(Exercise description)
From the first line of the data below, copy each line up to the one containing "along the top')", and include that line too.

======== Dataset excerpt

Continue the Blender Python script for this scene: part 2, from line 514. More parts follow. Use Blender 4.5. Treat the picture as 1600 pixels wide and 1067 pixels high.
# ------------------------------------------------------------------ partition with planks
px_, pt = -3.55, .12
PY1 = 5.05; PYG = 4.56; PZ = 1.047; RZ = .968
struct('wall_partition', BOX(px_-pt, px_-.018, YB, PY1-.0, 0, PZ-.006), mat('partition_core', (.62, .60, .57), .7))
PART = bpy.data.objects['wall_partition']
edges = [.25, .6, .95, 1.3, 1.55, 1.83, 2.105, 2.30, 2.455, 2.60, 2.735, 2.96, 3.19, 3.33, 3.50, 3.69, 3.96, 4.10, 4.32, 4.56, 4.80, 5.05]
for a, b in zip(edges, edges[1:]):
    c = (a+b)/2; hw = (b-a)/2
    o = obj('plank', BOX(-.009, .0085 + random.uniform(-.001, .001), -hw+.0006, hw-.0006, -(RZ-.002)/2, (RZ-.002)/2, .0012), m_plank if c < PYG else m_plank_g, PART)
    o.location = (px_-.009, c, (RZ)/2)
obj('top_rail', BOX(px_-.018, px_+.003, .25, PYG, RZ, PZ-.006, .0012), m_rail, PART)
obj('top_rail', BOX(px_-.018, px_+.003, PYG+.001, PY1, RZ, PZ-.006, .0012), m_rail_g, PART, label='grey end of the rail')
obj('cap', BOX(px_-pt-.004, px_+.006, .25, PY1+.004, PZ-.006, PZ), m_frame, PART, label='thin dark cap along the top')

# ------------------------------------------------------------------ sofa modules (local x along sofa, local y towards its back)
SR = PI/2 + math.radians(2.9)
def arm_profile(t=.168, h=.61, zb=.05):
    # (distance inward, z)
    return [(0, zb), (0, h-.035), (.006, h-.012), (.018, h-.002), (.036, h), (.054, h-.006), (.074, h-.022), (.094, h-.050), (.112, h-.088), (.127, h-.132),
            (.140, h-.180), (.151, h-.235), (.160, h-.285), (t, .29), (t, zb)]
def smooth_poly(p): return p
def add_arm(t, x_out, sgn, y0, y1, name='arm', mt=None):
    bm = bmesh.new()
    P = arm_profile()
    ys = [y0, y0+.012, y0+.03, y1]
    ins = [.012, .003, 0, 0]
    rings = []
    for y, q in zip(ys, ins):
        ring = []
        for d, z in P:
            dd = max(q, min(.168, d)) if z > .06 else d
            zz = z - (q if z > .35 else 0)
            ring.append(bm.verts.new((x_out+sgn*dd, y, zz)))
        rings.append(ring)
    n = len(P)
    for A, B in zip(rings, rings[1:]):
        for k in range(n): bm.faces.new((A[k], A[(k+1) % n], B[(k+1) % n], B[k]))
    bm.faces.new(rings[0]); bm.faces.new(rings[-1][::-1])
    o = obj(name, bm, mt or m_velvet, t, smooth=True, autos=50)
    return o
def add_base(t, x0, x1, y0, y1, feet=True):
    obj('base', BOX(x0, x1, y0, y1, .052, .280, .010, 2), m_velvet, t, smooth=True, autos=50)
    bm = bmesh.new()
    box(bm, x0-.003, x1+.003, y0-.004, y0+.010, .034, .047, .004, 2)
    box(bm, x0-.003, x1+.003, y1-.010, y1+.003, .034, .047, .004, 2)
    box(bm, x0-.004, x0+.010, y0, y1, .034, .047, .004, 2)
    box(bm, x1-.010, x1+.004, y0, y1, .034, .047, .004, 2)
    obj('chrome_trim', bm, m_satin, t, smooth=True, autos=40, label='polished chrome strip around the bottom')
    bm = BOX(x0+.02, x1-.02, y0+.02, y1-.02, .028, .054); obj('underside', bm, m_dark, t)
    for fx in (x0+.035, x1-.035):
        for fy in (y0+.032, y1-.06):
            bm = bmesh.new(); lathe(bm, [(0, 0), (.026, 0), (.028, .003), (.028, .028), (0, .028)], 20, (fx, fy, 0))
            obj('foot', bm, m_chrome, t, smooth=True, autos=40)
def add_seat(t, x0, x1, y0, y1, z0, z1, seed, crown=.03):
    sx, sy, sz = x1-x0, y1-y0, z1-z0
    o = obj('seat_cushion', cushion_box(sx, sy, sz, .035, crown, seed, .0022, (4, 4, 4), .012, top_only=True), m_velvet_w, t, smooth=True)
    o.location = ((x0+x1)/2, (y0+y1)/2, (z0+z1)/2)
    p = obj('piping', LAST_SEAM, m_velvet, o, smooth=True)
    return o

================

(Exercise solution)
Continue the Blender Python script for this scene: part 2, from line 514. More parts follow. Use Blender 4.5. Treat the picture as 1600 pixels wide and 1067 pixels high.
# ------------------------------------------------------------------ partition with planks
px_, pt = -3.55, .12
PY1 = 5.05; PYG = 4.56; PZ = 1.047; RZ = .968
struct('wall_partition', BOX(px_-pt, px_-.018, YB, PY1-.0, 0, PZ-.006), mat('partition_core', (.62, .60, .57), .7))
PART = bpy.data.objects['wall_partition']
edges = [.25, .6, .95, 1.3, 1.55, 1.83, 2.105, 2.30, 2.455, 2.60, 2.735, 2.96, 3.19, 3.33, 3.50, 3.69, 3.96, 4.10, 4.32, 4.56, 4.80, 5.05]
for a, b in zip(edges, edges[1:]):
    c = (a+b)/2; hw = (b-a)/2
    o = obj('plank', BOX(-.009, .0085 + random.uniform(-.001, .001), -hw+.0006, hw-.0006, -(RZ-.002)/2, (RZ-.002)/2, .0012), m_plank if c < PYG else m_plank_g, PART)
    o.location = (px_-.009, c, (RZ)/2)
obj('top_rail', BOX(px_-.018, px_+.003, .25, PYG, RZ, PZ-.006, .0012), m_rail, PART)
obj('top_rail', BOX(px_-.018, px_+.003, PYG+.001, PY1, RZ, PZ-.006, .0012), m_rail_g, PART, label='grey end of the rail')
obj('cap', BOX(px_-pt-.004, px_+.006, .25, PY1+.004, PZ-.006, PZ), m_frame, PART, label='thin dark cap along the top')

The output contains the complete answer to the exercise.